_Supplied data_.

#####

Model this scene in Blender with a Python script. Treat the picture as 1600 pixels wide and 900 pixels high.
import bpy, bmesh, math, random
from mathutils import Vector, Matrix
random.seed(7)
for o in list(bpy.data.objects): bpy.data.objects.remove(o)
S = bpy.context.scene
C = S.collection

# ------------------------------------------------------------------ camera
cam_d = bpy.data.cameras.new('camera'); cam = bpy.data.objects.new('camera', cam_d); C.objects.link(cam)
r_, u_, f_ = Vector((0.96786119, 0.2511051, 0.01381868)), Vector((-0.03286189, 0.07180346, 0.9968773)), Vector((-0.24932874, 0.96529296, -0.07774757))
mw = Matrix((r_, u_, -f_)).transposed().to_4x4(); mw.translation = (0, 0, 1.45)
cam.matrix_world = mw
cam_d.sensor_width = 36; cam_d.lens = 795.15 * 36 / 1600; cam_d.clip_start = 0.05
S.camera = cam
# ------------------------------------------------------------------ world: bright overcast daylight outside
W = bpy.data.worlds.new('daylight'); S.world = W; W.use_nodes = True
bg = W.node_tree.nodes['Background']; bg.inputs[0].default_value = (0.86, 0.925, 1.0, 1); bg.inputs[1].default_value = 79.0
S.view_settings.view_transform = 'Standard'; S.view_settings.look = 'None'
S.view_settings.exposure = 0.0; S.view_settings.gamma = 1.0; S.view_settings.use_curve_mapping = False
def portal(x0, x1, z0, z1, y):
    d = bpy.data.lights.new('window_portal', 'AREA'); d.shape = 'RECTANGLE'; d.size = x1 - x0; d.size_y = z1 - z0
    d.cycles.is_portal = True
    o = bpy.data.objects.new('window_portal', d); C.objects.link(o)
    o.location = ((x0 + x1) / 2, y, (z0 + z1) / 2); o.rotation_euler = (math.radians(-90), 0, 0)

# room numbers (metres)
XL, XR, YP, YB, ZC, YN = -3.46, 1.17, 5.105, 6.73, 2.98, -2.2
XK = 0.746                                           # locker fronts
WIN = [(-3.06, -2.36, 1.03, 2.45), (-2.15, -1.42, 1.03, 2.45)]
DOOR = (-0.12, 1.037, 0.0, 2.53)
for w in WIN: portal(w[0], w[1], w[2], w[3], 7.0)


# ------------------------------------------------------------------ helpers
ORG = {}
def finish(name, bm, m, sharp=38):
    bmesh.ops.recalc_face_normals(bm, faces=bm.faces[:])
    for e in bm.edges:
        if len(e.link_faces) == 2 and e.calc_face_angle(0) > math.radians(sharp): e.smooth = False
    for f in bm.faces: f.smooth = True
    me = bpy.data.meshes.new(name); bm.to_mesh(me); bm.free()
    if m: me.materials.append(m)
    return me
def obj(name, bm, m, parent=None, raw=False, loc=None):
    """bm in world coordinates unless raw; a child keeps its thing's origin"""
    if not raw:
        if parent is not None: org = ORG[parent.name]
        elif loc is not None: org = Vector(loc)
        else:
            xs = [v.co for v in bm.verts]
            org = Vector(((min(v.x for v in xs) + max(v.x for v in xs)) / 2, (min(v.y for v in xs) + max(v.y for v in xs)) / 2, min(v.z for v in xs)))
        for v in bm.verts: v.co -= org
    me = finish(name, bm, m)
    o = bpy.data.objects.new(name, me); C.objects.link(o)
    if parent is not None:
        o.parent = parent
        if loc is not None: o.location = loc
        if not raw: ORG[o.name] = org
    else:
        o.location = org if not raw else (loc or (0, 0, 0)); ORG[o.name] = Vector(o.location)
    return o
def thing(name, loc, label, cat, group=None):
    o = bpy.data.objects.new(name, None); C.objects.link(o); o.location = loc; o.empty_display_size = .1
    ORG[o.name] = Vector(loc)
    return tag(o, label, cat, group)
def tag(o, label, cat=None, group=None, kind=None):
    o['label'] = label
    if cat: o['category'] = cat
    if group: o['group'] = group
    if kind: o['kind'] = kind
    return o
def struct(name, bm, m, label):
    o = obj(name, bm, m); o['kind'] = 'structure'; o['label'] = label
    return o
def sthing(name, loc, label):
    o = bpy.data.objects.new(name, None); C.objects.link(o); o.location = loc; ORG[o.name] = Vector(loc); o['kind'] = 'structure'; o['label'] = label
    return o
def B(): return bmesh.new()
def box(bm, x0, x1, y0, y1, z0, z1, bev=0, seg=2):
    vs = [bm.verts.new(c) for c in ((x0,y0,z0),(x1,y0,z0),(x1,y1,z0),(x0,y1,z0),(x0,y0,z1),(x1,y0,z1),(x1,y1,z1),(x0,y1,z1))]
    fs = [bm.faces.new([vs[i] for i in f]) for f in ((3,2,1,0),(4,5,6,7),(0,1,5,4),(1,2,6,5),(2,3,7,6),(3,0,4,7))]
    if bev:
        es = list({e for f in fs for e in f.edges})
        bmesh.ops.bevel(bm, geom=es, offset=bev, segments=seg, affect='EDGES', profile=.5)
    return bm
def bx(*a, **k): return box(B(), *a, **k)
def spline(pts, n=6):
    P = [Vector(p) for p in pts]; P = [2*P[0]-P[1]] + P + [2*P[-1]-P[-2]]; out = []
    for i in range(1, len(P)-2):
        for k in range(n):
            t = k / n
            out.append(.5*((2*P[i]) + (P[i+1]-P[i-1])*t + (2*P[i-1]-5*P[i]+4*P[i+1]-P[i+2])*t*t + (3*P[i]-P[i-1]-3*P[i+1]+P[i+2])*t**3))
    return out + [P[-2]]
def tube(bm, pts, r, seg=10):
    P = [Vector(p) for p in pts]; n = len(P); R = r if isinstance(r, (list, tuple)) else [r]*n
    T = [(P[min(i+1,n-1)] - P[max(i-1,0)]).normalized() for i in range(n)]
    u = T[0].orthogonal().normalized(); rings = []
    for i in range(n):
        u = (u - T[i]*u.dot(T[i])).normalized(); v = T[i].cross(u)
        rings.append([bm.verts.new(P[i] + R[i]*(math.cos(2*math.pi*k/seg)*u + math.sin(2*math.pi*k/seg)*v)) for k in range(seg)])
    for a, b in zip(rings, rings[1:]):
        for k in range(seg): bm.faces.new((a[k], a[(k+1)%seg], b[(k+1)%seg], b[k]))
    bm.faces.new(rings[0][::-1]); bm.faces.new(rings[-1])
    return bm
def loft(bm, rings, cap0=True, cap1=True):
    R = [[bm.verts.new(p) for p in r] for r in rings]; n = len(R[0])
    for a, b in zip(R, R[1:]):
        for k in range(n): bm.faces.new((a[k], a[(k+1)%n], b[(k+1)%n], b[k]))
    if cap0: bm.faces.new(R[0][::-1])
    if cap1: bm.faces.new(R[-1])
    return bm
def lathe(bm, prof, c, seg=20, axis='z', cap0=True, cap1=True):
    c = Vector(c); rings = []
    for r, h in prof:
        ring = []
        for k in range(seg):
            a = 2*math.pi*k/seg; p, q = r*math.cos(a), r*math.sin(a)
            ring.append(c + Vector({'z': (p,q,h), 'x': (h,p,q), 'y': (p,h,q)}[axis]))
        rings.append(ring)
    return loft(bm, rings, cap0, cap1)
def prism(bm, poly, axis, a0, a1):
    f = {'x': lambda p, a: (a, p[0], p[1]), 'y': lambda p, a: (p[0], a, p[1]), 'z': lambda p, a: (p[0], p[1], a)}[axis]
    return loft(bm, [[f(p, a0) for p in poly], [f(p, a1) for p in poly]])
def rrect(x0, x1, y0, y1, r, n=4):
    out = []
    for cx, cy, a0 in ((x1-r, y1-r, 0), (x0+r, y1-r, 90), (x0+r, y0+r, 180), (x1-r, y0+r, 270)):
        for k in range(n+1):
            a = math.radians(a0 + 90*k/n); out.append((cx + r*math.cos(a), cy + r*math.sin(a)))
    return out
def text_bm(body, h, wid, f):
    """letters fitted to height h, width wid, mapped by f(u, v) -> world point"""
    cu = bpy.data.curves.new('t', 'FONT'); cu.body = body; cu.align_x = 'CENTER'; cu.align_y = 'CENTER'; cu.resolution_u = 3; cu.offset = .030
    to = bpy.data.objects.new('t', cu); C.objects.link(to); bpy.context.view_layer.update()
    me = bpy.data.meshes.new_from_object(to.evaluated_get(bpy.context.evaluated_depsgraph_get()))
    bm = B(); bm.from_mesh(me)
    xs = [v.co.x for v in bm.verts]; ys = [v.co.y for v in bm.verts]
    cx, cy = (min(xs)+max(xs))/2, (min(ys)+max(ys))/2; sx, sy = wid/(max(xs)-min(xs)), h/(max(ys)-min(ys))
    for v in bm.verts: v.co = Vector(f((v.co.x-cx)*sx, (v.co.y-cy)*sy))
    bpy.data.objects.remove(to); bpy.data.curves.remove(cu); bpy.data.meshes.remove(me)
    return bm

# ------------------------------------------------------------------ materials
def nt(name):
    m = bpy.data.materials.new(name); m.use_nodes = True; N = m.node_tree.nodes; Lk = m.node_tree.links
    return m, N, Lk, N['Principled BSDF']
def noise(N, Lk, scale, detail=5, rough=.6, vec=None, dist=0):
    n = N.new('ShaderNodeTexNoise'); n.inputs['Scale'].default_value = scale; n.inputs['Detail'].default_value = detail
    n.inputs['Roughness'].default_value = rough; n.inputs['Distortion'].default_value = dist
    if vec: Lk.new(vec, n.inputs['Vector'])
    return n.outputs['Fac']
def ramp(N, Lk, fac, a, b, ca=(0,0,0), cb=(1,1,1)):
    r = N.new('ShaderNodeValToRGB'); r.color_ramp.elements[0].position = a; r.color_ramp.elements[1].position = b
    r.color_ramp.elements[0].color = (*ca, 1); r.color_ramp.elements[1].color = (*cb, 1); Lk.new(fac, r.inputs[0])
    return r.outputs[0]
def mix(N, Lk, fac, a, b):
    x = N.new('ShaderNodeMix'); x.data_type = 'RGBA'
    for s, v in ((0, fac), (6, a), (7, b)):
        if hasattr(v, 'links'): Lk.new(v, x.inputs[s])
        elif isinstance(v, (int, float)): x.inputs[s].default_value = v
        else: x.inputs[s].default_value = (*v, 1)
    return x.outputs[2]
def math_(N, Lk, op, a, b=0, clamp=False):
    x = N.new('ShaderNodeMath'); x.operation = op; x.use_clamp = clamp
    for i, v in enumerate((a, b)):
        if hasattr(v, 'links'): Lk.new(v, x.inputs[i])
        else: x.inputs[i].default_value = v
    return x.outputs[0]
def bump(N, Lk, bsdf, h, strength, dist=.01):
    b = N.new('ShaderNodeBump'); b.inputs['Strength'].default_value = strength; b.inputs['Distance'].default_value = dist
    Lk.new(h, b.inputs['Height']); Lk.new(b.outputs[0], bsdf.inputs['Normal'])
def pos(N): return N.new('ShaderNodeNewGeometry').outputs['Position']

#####

_Given problem_.
Starting at the first line of the data above, please restate word for word every line up to and including the one that holds "C = S.collection", and add nothing else.

_Output_.
Model this scene in Blender with a Python script. Treat the picture as 1600 pixels wide and 900 pixels high.
import bpy, bmesh, math, random
from mathutils import Vector, Matrix
random.seed(7)
for o in list(bpy.data.objects): bpy.data.objects.remove(o)
S = bpy.context.scene
C = S.collection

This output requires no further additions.